For example: the IJ found that Rosiles–Camarena is at substantial risk because 148 persons were murdered in Mexico, between 1995 and 2006, because of their sexual orientation. But the Board observed that this amounts to 12 or 13 killings a year in a population exceeding 110 million, at least 2% of which is homosexual, making it unlikely (a risk of no more than 1 in 100,000) that any given gay man would be killed any given year. Expert testimony establishing that “attacks on homosexuals are frequent” does not show the magnitude of risks, any more than expert testimony that “auto accidents are frequent” would imply that a given driver (even one in a high-risk group, such as men under 25) is more likely than not to be injured. The Board stated that the IJ did not commit clear error in crediting the statistics and the expert's testimony but added: “as atrocious as it is to have 12 or 13 such killings per year, that fact does not show a clear probability that [Rosiles–Camarena] will be killed or otherwise persecuted.” The Board treated the risk of future harm as a matter of legislative fact, and it took the view that decisions on mixed (or “ultimate”) questions are open to plenary decision. Rosiles–Camarena contends that the Board made a legal error by engaging in this kind of review.
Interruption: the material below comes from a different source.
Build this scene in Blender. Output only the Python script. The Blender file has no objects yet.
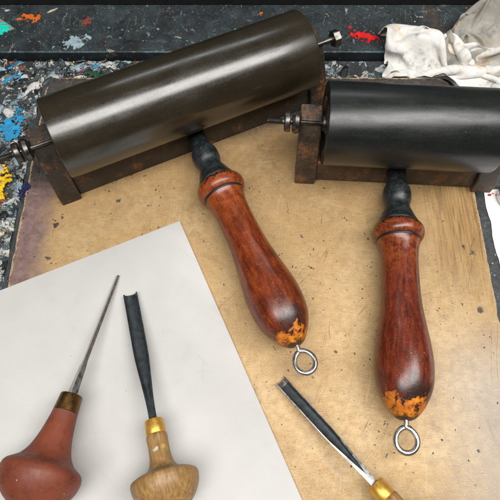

He also contends that the Board's decision lacks substantial evidence in the record, but we lack jurisdiction to address that subject. He has been convicted of an aggravated felony, and as a result 8 U.S.C. § 1252(a)(2)(C) forbids judicial review of the removal decision, except to the extent that the alien presents leg al arguments (statutory or constitutional). See 8 U.S.C. § 1252(a)(2)(D). A contention that the agency's decision is not supported by enough evidence is not a “legal” argument for this purpose. See Jiménez Viracacha v. Mukasey, 518 F.3d 511 (7th Cir.2008); Paez Restrepo v. Holder, 610 F.3d 962 (7th Cir.2010). Section 1252(a)(2)(C) applies to applications for relief based on § 1231(b)(3). See Moral–Salazar v. Holder, 708 F.3d 957 (7th Cir.2013). Although Moral–Salazar expresses a reservation for CAT claims, we need not explore in this litigation what sort of arguments under CAT § 1252(a)(2)(C) allows us to consider.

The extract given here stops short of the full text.